The request:
From the entries below, copy exactly the lines from the one that contains "The Blender Python" through the one that contains "disc_vent(x, y, 'round ceiling grille on the right", both included, and only those.
**** Given information ****
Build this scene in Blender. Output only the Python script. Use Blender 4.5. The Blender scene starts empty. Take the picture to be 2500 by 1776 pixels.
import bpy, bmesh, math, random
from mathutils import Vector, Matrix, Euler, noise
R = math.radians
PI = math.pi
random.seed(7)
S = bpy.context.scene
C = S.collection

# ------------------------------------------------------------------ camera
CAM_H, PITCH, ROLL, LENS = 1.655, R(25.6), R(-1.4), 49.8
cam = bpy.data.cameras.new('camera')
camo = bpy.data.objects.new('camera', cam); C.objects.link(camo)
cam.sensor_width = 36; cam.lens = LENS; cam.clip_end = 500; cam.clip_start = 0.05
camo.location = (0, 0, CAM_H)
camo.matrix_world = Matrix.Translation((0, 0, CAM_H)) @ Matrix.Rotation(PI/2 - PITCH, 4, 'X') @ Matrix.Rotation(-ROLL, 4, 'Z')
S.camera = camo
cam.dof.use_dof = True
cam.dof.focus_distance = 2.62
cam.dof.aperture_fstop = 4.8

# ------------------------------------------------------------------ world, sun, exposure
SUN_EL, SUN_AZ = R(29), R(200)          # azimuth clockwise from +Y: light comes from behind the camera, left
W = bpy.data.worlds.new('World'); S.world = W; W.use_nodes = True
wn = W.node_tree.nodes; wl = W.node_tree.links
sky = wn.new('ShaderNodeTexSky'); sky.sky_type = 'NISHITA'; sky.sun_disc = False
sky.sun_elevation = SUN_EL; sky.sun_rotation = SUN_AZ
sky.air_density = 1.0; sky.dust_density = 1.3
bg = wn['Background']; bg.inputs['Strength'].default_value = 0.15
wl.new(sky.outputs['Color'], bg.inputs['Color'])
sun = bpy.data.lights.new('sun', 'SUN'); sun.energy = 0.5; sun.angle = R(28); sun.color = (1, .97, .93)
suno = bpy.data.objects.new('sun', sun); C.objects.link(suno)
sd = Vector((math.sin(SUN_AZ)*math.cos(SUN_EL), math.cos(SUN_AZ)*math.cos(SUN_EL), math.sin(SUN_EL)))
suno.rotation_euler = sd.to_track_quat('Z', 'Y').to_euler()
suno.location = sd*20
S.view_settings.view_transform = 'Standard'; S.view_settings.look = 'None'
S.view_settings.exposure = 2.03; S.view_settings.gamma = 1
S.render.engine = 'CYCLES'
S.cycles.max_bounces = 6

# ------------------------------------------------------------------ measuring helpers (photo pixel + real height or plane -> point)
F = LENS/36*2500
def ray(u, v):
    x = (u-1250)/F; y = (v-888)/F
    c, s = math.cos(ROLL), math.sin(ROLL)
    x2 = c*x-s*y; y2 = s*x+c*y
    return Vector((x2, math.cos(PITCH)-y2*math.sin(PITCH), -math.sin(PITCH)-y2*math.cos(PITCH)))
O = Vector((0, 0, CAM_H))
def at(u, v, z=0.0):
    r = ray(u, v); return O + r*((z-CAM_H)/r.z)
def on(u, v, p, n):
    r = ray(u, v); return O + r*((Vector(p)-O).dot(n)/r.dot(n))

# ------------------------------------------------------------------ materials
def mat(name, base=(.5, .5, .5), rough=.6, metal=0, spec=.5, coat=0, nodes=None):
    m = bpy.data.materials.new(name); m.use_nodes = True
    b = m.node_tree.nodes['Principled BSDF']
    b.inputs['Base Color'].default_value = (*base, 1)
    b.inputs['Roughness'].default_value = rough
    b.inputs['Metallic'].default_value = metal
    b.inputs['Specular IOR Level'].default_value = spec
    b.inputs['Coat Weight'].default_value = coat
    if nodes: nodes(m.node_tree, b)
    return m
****
**** Given information ****
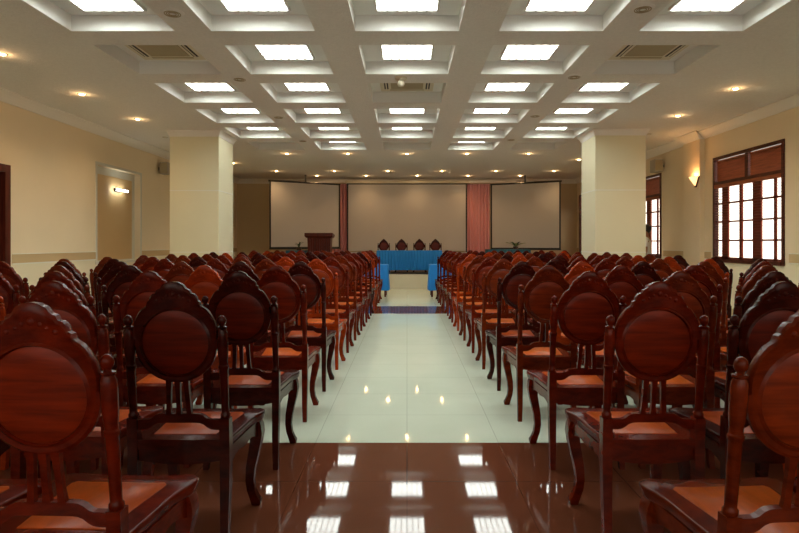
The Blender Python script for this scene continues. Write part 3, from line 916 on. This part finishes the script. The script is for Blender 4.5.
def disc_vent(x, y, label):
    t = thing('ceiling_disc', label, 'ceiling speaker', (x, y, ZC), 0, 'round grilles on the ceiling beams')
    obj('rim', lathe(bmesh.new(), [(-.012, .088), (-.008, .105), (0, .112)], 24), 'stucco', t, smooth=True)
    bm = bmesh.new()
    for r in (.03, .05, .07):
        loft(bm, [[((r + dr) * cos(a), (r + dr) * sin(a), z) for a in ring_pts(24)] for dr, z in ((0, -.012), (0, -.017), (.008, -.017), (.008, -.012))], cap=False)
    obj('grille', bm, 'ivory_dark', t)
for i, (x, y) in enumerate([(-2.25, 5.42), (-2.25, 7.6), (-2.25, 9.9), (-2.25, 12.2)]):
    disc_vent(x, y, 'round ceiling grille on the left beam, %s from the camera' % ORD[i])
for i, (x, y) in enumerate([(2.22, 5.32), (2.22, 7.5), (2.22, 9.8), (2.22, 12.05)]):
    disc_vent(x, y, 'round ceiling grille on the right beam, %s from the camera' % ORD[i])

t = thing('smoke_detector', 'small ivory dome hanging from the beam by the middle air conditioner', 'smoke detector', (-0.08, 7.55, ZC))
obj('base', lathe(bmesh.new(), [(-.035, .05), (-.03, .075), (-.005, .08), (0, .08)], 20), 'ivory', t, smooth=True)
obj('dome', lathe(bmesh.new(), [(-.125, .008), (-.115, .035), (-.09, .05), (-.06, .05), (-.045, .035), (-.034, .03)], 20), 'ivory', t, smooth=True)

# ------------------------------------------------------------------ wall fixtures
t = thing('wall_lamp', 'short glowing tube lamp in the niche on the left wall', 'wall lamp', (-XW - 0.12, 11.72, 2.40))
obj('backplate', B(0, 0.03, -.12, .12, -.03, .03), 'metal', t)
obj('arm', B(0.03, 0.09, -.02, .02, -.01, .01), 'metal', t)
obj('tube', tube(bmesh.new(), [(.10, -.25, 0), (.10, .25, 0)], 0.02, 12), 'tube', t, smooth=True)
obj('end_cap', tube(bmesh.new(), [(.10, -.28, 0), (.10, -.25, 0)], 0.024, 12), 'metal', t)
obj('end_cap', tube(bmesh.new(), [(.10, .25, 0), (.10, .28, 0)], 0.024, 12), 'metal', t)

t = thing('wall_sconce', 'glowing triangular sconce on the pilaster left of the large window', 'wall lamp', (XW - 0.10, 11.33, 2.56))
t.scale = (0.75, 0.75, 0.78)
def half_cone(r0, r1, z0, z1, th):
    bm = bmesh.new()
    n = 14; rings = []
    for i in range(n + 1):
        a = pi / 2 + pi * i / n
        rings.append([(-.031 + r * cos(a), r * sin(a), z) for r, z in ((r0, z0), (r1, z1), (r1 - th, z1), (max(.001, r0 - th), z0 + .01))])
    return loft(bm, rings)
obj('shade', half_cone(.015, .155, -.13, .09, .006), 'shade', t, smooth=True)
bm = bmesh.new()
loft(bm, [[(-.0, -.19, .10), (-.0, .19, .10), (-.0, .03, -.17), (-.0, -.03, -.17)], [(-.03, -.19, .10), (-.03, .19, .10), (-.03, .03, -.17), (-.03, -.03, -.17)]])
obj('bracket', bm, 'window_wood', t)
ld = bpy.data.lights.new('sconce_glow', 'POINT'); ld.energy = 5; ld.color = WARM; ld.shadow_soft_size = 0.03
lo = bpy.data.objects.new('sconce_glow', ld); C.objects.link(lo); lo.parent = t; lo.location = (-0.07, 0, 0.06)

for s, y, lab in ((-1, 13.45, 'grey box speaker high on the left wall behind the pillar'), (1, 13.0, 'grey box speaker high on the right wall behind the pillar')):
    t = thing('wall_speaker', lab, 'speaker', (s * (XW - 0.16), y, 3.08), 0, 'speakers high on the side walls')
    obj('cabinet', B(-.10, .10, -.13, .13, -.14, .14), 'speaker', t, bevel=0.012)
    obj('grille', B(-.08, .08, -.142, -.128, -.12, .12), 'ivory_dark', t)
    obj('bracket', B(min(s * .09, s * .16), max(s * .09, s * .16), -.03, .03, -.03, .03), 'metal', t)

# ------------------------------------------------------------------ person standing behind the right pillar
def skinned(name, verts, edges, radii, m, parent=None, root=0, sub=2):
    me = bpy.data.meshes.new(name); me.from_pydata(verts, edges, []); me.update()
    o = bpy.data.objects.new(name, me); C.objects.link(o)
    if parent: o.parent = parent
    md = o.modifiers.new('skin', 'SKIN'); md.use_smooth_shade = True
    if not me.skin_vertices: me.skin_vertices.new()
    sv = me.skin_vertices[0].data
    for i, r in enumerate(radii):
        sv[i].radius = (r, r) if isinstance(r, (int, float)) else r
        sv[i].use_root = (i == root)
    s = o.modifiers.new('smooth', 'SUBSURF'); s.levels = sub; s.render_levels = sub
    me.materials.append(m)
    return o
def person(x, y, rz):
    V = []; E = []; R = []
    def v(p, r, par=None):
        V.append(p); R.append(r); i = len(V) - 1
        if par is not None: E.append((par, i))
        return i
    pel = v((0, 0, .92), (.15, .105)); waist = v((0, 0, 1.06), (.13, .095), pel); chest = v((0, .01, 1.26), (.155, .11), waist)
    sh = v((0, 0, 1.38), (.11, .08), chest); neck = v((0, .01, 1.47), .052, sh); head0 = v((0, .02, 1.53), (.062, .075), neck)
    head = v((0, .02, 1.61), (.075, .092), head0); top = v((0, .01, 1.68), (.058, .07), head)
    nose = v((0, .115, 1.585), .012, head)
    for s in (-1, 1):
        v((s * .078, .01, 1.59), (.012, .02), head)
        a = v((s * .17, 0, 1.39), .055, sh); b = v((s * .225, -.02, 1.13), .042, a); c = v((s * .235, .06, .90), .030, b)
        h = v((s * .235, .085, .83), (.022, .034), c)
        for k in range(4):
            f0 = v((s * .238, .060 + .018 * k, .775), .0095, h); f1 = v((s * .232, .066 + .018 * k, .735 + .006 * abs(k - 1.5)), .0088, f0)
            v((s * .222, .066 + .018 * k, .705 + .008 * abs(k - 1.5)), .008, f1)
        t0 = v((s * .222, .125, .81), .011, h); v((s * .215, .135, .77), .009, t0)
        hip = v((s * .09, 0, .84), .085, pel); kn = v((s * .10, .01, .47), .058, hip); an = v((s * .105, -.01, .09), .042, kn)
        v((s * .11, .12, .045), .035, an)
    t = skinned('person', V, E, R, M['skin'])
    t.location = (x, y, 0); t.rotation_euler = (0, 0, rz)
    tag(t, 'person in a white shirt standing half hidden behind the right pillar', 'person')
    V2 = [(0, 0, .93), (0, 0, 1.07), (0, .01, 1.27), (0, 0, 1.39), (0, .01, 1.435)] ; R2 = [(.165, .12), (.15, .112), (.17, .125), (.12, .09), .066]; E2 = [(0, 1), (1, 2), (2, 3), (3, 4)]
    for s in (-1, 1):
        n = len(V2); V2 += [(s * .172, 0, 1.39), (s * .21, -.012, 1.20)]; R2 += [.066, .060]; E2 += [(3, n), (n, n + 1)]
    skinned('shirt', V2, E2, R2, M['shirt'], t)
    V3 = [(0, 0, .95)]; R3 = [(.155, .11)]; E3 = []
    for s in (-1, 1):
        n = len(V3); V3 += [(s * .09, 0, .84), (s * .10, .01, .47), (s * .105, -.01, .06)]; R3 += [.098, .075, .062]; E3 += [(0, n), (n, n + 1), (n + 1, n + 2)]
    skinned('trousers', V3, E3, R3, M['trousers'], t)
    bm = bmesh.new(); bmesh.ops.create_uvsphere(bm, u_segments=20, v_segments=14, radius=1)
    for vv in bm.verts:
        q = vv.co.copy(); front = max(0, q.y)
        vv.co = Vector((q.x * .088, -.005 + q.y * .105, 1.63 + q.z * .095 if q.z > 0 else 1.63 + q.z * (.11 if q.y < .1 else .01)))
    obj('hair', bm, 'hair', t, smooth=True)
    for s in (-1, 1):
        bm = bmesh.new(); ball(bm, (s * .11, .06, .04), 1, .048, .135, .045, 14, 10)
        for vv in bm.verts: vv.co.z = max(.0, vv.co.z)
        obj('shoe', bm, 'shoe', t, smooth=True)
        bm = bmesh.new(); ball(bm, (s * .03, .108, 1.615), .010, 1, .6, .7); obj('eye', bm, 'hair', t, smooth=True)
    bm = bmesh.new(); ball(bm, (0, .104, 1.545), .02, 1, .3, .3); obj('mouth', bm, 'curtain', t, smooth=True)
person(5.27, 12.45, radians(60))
****
Expected answer:
The Blender Python script for this scene continues. Write part 3, from line 916 on. This part finishes the script. The script is for Blender 4.5.
def disc_vent(x, y, label):
    t = thing('ceiling_disc', label, 'ceiling speaker', (x, y, ZC), 0, 'round grilles on the ceiling beams')
    obj('rim', lathe(bmesh.new(), [(-.012, .088), (-.008, .105), (0, .112)], 24), 'stucco', t, smooth=True)
    bm = bmesh.new()
    for r in (.03, .05, .07):
        loft(bm, [[((r + dr) * cos(a), (r + dr) * sin(a), z) for a in ring_pts(24)] for dr, z in ((0, -.012), (0, -.017), (.008, -.017), (.008, -.012))], cap=False)
    obj('grille', bm, 'ivory_dark', t)
for i, (x, y) in enumerate([(-2.25, 5.42), (-2.25, 7.6), (-2.25, 9.9), (-2.25, 12.2)]):
    disc_vent(x, y, 'round ceiling grille on the left beam, %s from the camera' % ORD[i])
for i, (x, y) in enumerate([(2.22, 5.32), (2.22, 7.5), (2.22, 9.8), (2.22, 12.05)]):
    disc_vent(x, y, 'round ceiling grille on the right beam, %s from the camera' % ORD[i])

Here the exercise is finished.